The economists expect real gross domestic product — the inflation-adjusted value of everything produced in a country — will expand by 2.4% this year, 1.7% next year and 2% in 2025. The jobless rate also is expected to inch up during the period and inflation continues to moderate, allowing the Fed to start relaxing monetary policy in the form of rate cuts in late 2024.
Several recent “soft” economic data series based on surveys of consumers and businesses offer insights that seem at odds with the positive signs in the overall economy:
- U-M’s Consumer Sentiment Index saw encouraging signs this summer only to slide again this fall.
- The National Association of Home Builders’ Housing Market Index had improved over the summer, but slid back into signaling a contraction in recent months.
- The Institute for Supply Management’s Purchasing Manager Indices have had recent readings consistent with slowing business activity — possibly a reflection of the United Auto Workers’ strikes against the Detroit automakers.
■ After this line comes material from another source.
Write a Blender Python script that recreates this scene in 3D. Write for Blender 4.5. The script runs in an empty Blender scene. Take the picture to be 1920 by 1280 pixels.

On the plus side, the six-month outlook surveys conducted by some regional Federal Reserve Banks suggest a gradually improving manufacturing outlook. Additionally, most “hard” economic data continue to show resilience in the face of punishing interest rates.
Of particular interest to manufacturing-heavy Michigan, the pace of light-vehicle sales is expected to slowly recover from October’s 15.5 million-unit pace to 16.2 million in the second half of 2024. The predicted slow pace will be driven in part by high vehicle loan interest rates. With falling interest rates expected later next year, the forecast calls for vehicle sales to reach 16.5 million in 2025.
On a related front, the broader economic fallout from the recent UAW strikes could have been far more severe were it not for a generally strong economy, the limited number of targeted plants and the strikes’ relatively short duration, according to the Michigan Economic Outlook.
If the tentative agreements are ratified as expected, the signing bonuses and higher wages should more than offset the lost income of the state’s affected workers.
The U-M economists expect the fallout from the strikes and a cooling economy will increase the state’s jobless rate from 3.9% in September to 4.1% in the fourth quarter. They expect the unemployment rate to tick up further to 4.2% in early 2024 and stay there for about a year, then drop slightly to 4.1% later in 2025, when they foresee stronger national growth.
Michigan’s real disposable income per capita, which surged by 8.2% in 2020 because of low inflation and federal financial aid, declined by 9% last year. The forecast calls for real disposable income to tread water until the last half of 2024 before returning to growth of 1% in 2025.
As part of an effort to make its forecasts more accessible to the public, U-M’s economic forecasting team has been making their forecast reports available free online since 2022. It also is working with university librarians to assess the feasibility of digitizing and opening access to its archives going back to the 1950s.